- [What this task involves]:
Scan the material that follows. Copy every line containing the word "scene".

- [Dataset section]:

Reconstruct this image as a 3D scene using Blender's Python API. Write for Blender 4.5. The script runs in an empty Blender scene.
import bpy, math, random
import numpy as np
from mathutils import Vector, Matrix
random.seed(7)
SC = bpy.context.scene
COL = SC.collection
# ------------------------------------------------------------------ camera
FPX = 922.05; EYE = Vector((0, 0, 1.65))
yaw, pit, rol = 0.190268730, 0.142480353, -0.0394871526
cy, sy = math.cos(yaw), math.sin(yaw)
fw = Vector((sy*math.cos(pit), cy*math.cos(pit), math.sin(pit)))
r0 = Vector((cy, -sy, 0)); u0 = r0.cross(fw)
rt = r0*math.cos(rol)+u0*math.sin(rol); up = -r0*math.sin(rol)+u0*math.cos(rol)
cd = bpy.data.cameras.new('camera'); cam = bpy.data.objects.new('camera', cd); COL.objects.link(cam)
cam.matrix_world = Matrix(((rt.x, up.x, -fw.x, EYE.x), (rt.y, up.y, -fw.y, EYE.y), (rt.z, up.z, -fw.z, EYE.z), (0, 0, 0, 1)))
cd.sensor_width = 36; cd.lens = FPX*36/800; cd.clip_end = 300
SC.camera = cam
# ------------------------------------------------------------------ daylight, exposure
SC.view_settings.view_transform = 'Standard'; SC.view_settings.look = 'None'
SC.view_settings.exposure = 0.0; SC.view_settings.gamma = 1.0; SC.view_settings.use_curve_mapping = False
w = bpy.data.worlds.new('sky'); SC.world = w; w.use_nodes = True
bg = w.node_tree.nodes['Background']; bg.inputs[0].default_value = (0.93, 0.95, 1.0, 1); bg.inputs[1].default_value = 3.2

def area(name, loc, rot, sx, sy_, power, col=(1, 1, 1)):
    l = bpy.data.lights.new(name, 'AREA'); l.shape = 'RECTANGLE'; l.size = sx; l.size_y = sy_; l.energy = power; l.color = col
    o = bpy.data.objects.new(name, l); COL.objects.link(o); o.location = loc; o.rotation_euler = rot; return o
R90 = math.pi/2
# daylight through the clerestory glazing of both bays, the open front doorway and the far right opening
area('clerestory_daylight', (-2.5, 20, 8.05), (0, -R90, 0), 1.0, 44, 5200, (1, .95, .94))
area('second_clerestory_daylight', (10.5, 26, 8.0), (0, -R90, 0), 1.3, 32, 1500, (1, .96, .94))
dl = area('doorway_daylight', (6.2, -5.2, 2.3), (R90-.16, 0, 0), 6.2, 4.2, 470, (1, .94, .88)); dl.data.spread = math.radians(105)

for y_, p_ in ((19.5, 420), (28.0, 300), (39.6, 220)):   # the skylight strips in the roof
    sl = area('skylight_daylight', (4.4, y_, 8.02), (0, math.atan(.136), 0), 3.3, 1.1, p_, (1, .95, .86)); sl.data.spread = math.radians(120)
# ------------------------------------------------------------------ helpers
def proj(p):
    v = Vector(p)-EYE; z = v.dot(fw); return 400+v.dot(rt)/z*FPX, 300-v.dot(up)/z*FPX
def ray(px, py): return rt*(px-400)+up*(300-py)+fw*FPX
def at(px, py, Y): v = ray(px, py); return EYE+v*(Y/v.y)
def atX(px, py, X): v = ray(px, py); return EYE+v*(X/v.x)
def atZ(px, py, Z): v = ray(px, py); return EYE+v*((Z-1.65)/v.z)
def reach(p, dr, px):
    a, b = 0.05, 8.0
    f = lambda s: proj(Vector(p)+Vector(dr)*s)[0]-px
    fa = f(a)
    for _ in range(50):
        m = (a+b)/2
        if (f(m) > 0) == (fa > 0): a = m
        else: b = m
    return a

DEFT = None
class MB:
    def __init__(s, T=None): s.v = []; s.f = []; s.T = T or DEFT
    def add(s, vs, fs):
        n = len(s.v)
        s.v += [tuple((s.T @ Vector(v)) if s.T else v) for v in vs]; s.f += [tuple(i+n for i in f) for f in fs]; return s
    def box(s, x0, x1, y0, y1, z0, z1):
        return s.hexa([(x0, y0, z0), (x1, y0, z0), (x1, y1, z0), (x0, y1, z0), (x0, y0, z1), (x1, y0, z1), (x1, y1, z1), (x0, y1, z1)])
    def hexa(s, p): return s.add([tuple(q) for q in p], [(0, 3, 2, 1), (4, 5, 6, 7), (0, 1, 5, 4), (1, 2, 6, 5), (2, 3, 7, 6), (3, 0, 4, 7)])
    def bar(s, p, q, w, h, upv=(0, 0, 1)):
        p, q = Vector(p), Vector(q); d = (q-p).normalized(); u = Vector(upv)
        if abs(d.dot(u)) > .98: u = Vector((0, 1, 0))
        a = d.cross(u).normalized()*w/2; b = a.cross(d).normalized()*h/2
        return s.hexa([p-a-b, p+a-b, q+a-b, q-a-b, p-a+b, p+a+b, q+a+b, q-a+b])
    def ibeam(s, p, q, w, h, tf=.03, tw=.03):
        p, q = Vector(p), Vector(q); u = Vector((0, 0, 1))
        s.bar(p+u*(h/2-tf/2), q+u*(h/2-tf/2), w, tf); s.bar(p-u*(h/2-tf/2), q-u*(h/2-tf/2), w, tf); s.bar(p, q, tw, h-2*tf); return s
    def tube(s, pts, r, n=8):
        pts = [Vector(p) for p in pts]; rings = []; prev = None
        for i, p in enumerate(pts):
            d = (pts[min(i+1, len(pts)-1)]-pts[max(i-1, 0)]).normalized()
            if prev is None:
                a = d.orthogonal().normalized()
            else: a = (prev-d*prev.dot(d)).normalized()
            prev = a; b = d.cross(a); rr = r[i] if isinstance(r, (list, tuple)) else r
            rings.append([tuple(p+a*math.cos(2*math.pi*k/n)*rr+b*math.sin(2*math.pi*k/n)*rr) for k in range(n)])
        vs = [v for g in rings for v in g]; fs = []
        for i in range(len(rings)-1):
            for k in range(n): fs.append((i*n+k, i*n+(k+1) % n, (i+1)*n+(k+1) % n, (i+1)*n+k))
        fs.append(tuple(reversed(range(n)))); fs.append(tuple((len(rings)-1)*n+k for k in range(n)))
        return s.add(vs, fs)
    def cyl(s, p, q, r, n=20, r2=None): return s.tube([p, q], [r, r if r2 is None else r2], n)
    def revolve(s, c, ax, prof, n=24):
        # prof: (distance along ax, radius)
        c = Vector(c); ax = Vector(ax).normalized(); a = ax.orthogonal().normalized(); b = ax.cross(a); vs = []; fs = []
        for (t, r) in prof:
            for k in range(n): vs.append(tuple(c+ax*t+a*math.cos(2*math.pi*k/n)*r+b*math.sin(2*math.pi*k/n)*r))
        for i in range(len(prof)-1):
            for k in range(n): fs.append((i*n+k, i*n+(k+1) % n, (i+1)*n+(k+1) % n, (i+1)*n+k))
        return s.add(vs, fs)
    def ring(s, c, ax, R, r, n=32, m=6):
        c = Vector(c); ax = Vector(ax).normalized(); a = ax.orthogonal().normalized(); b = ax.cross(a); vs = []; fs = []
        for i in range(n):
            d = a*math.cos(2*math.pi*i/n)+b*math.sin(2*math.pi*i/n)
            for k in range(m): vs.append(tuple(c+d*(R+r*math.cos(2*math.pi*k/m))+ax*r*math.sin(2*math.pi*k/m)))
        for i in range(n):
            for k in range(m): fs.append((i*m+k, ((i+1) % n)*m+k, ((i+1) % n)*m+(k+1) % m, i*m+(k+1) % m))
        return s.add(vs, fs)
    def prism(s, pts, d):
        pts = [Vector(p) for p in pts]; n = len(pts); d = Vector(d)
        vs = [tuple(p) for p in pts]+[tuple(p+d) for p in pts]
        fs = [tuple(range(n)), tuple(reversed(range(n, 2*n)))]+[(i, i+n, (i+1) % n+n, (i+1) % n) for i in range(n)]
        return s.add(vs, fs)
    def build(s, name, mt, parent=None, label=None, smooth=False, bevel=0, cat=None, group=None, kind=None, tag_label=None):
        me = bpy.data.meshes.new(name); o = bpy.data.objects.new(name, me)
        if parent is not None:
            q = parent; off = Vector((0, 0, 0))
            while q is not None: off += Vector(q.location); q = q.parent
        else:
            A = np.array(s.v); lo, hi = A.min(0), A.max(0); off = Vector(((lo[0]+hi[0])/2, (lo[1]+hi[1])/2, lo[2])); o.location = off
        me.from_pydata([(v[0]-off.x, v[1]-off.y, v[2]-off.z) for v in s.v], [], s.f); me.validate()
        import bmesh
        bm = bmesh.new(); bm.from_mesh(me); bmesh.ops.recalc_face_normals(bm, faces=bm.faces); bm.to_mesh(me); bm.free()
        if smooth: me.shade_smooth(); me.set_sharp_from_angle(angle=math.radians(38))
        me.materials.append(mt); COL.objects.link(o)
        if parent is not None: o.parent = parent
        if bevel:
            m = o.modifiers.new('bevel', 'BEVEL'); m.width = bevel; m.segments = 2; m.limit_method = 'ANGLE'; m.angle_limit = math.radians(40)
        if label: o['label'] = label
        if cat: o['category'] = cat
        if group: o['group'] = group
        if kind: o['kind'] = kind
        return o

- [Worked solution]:
Reconstruct this image as a 3D scene using Blender's Python API. Write for Blender 4.5. The script runs in an empty Blender scene.
SC = bpy.context.scene